A spokesman for Prime Minister Rishi Sunak said that the enquiry would establish responsibility for the scandal.
"The inquiry does need to establish the facts, but we're keen to be as prepared as possible to act at the appropriate point," the spokesman said.
"It's important that we don't do anything that would jeopardise our approach and we will set up these discussions so that we can move as quickly as possible, but it's right that we establish culpability fully," he added.
Over a 15-year period, more than 700 branch managers were convicted of false accounting, theft and fraud, based on faulty software which made it appear as though money was missing from their branches.
The Post Office also forced at least 4,000 branch managers to pay back cash based on the flawed data.

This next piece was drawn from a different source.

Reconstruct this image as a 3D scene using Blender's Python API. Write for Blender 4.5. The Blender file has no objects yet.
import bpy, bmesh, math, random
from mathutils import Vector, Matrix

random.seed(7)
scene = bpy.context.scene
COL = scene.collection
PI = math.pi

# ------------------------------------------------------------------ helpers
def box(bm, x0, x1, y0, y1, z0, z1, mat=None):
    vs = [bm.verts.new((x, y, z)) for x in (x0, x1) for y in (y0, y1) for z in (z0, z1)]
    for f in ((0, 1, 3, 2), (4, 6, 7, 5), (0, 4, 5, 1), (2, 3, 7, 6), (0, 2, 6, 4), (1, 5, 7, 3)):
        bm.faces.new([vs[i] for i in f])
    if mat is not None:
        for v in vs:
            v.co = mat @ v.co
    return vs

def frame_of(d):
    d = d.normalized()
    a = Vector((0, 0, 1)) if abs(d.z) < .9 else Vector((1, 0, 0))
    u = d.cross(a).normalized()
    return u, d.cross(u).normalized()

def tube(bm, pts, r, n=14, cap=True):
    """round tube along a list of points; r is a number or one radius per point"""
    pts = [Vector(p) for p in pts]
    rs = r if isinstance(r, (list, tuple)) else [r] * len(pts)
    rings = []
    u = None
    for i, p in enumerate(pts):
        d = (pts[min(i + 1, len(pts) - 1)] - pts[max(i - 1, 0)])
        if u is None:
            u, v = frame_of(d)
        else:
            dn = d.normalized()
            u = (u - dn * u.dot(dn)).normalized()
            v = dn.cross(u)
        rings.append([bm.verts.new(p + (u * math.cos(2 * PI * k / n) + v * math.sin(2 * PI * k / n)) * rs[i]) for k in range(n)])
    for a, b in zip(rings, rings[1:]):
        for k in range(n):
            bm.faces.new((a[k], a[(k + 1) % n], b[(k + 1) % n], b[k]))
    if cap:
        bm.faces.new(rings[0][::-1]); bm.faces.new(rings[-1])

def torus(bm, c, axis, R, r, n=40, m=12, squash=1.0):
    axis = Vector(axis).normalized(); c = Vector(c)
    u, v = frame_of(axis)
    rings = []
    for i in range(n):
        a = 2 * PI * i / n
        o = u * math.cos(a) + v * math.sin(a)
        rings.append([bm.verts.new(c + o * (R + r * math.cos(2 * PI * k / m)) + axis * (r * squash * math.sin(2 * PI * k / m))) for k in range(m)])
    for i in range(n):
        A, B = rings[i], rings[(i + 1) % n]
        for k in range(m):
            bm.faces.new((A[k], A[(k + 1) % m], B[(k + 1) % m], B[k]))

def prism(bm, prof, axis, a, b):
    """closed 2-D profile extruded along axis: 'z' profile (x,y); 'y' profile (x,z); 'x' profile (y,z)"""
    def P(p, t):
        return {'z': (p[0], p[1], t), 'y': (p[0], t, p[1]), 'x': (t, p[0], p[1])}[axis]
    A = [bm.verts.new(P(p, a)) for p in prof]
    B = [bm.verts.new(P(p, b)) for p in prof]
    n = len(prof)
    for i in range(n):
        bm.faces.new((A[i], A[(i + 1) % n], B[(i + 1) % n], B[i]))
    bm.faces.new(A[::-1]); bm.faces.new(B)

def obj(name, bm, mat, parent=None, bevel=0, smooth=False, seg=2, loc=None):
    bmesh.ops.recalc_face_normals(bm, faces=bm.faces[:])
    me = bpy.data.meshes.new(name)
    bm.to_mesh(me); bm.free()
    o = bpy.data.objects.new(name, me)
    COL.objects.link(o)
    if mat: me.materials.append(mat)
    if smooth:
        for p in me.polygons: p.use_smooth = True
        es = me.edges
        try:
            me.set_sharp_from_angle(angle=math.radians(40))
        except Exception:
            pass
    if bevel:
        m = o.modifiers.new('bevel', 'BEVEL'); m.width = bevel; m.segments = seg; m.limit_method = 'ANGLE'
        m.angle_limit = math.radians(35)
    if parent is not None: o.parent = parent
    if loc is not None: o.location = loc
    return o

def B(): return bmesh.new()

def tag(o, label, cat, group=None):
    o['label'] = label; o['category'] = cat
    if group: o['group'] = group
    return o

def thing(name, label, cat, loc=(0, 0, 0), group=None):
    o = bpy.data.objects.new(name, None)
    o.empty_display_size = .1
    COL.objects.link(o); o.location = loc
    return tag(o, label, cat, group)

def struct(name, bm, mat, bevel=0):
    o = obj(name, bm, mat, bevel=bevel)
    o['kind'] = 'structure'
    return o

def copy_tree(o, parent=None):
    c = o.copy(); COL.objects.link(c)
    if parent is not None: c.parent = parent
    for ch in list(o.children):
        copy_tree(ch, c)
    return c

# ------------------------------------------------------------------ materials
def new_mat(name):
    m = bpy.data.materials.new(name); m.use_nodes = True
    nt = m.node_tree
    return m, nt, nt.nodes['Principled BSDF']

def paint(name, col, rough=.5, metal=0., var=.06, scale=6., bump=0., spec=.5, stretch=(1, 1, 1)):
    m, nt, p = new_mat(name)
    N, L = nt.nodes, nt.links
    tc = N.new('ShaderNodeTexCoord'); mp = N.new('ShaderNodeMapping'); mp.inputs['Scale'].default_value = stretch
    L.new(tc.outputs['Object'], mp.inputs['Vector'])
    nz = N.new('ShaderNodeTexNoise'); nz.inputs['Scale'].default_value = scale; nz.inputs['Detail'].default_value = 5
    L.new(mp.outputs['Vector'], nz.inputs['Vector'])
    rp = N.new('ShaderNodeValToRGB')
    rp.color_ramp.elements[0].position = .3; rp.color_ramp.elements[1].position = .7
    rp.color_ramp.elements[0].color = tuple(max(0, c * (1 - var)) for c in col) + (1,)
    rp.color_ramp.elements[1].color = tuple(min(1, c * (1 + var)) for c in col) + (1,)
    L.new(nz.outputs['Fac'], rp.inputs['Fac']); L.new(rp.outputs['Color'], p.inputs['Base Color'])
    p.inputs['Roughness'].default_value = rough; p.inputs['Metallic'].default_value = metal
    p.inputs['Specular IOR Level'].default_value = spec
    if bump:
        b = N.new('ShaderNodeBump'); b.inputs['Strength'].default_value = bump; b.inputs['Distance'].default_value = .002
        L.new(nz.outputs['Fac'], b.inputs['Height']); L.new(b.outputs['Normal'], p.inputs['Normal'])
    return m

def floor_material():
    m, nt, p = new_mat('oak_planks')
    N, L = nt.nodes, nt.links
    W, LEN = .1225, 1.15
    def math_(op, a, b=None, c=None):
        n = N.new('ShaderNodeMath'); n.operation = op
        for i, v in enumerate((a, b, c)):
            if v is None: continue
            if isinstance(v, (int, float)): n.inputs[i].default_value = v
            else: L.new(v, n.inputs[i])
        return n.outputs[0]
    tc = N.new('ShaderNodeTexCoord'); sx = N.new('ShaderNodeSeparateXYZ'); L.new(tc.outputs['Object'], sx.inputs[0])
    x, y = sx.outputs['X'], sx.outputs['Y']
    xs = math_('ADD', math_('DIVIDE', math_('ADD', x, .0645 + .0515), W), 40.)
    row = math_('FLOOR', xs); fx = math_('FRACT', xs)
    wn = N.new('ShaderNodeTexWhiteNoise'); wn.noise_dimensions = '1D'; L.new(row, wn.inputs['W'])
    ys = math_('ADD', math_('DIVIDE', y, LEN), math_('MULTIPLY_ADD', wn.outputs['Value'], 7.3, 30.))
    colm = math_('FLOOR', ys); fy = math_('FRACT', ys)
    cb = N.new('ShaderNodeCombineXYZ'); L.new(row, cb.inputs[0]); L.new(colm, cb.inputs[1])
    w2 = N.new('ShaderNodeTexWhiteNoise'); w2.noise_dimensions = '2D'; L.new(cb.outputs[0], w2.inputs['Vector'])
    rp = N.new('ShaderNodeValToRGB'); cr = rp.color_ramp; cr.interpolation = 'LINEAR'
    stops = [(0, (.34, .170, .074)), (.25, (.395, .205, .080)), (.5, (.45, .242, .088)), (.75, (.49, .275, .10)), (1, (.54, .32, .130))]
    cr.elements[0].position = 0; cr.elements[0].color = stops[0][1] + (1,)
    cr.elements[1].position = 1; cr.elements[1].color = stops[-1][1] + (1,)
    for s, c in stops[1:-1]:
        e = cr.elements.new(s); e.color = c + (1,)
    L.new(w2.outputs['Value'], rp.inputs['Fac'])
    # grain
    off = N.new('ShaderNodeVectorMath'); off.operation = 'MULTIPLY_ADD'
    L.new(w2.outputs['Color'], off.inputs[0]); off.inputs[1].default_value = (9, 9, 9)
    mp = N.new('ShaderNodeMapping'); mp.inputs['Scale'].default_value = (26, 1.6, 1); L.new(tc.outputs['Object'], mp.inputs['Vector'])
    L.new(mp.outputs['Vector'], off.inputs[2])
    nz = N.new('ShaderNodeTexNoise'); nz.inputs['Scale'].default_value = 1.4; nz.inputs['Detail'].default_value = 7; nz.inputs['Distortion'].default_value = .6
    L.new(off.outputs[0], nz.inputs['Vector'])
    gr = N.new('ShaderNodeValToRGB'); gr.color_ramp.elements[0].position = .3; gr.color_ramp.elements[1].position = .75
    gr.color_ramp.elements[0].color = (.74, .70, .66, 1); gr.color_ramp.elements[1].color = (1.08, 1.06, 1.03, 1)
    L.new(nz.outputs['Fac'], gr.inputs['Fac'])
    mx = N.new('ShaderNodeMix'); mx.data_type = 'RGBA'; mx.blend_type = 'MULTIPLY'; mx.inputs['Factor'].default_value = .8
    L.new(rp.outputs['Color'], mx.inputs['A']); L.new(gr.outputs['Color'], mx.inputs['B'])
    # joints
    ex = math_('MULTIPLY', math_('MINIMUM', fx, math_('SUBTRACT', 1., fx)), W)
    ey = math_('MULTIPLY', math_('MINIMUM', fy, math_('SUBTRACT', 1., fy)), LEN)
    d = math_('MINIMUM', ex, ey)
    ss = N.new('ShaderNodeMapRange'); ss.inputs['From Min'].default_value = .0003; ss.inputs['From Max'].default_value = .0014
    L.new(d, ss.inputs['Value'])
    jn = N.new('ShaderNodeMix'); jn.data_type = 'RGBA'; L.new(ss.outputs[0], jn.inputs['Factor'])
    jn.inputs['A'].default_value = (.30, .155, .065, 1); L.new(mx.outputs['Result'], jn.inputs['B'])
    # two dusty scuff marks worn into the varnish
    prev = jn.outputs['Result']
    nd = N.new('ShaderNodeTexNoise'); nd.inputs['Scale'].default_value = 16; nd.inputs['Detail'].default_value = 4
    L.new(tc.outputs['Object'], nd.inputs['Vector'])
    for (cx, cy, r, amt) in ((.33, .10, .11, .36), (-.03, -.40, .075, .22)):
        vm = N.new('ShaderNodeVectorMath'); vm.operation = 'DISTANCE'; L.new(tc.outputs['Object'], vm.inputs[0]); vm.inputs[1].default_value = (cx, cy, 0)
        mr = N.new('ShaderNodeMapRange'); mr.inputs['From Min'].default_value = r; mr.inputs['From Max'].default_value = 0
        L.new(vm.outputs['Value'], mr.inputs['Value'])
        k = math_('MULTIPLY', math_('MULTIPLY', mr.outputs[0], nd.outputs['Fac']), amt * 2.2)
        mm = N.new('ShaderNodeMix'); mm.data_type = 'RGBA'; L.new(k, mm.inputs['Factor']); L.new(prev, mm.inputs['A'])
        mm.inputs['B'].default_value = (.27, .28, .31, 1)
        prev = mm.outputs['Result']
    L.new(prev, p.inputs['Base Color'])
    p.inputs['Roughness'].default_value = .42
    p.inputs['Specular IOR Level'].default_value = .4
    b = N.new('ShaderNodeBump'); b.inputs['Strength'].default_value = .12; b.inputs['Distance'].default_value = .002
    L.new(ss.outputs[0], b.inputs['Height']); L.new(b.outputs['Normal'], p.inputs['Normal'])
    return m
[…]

The inquiry into the scandal began in 2021, and is chaired by retired judge Sir Wyn Williams.
It heard from Fujitsu staff on Wednesday who were concerned they would be "hauled over the coals" after realising the Post Office was using "manipulated" audit data to investigate sub-postmasters.
John Simpkins, a team leader in Fujitsu's software support centre (SSC), accepted that the team he worked in "downed tools" after learning the Post Office was using data that had "relevant" material missing in its criminal investigations.
The filtered data did not include information about what a Post Office counter can sell, how much it would sell it at, and the steps taken during transactions.
He told the inquiry: "The SSC decided we're not happy doing this filtration if it's going to be used in court cases and we stopped."
Counsel to the inquiry Jason Beer KC then asked: "Why weren't you happy?"
Mr Simpkins replied that the team "thought that if we were making the filter choices, they may want someone to come up and explain exactly why in a court case."
The Metropolitan Police has launched a criminal probe into the scandal, with its Commissioner Sir Mark Rowley telling LBC on Wednesday that the investigation will run until at least 2026.
"We're now working with police forces across the country to pull together what will have to be a national investigation," he said, adding that "there are tens of millions of documents to be worked through".